In the interview, Kim Zember talks about how all that matters is that we're a son or daughter of God. And she's right! But I think what's missing from the conversation is the damage other labels can do when we build our identities around them and they start to no longer apply. For a long time, I thought something was wrong with me because I still identified myself as a conservative, but I wasn't as conservative as I used to be. I considered myself a terrorism and intelligence analyst, even though I hadn't been able to do that work for a few years due to an expired security clearance. I considered myself a straight A college student, even though I graduated back in 2011. These titles were no longer descriptive of who I was, so I felt like I was losing my sense of identity. When I re-launched this website with this web design back in 2021, I was seeking to recapture something that I had lost. However, it was something that I had surrendered to God and just didn't realize what it was yet.

Thanks to Kim Zember, I've finally figured out that none of those titles were ever important. All that matters, as she says, is that I'm a son of God!
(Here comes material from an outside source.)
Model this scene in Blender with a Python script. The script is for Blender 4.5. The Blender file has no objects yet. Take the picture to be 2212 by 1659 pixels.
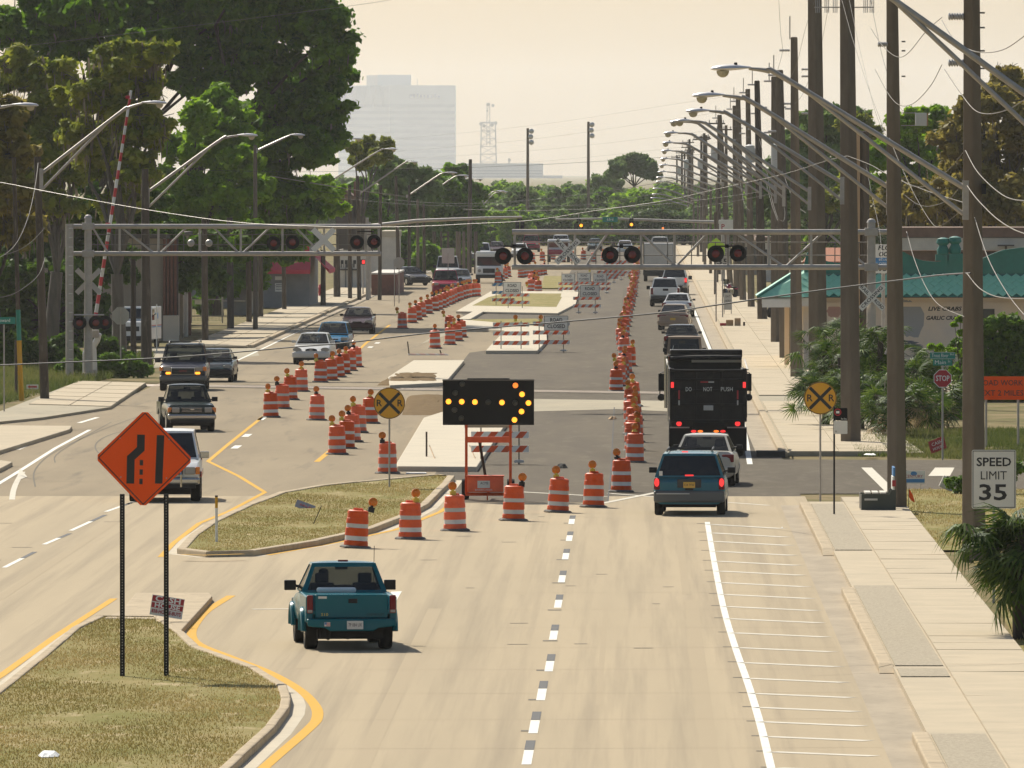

A son of God who still leans conservative, but is not conservative. A son of God who values tradition, but is not a traditionalist. A son of God who runs this website, but is neither a webmaster nor blogger.
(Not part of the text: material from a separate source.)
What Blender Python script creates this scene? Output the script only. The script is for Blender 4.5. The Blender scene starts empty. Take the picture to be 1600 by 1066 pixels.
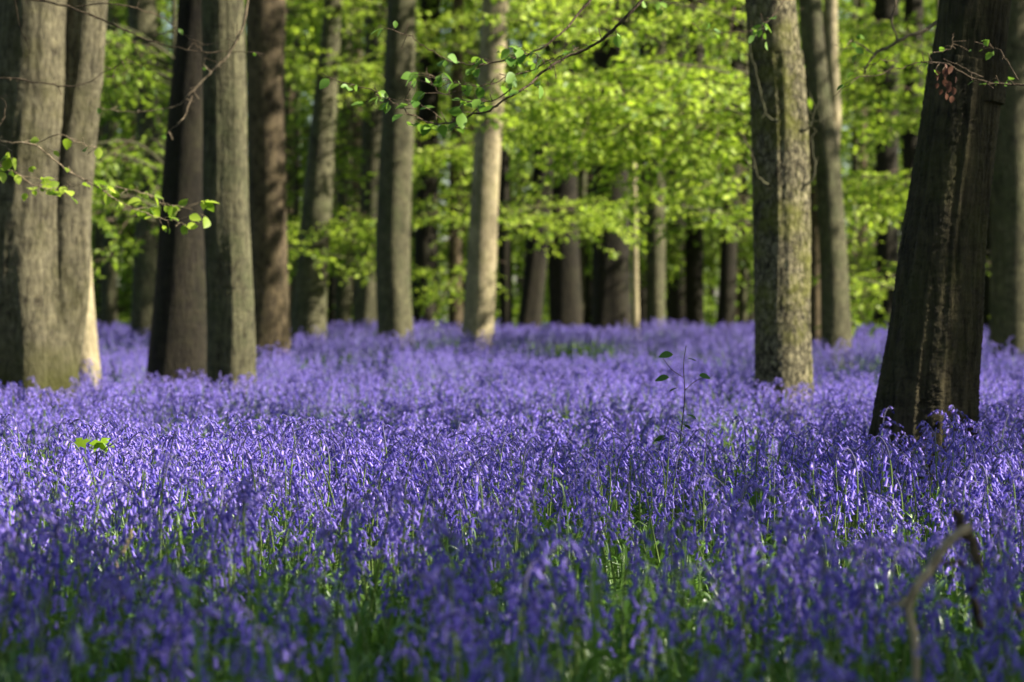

This has been incredibly liberating for me, but there are still some things I need to work out. For example, I am a Son of God married to Katie, but is it wrong not to identify myself as a husband? When one of us dies, I will cease to be a husband, so I shouldn't root my identity into this, but it seems unethical and borderline dangerous not to accept this title. Likewise, I am a Son of God who served in the Air Force, but is it wrong to identify as a veteran? Even when I die and the country eventually dissolves as all empires eventually do, I don't think I will ever not be considered a veteran. While the titles of "husband" and "veteran" are not nearly as important as "son of God", I do wonder if by accepting these identities that I am failing to fully embrace my identity as a Son of God.

I suspect the answer to this question is that "Husband" is a "Role" or "Vocation" less than an "Identity." Likewise, although the title "Veteran" does apply to me, it's honestly not that important to me. What's always been important to me are the people I served with, not that I served. Being a veteran is perhaps a status or achievement. Regardless, of these questions, I still feel liberated!

Moving forward, I want to try changing my vocabulary to say "I am" less and "I will" or "I have" or "I [verb]" more. Saying "I am" carries a ton of weight and responsibility, especially for Christians, that I think we fail to appreciate far too frequently.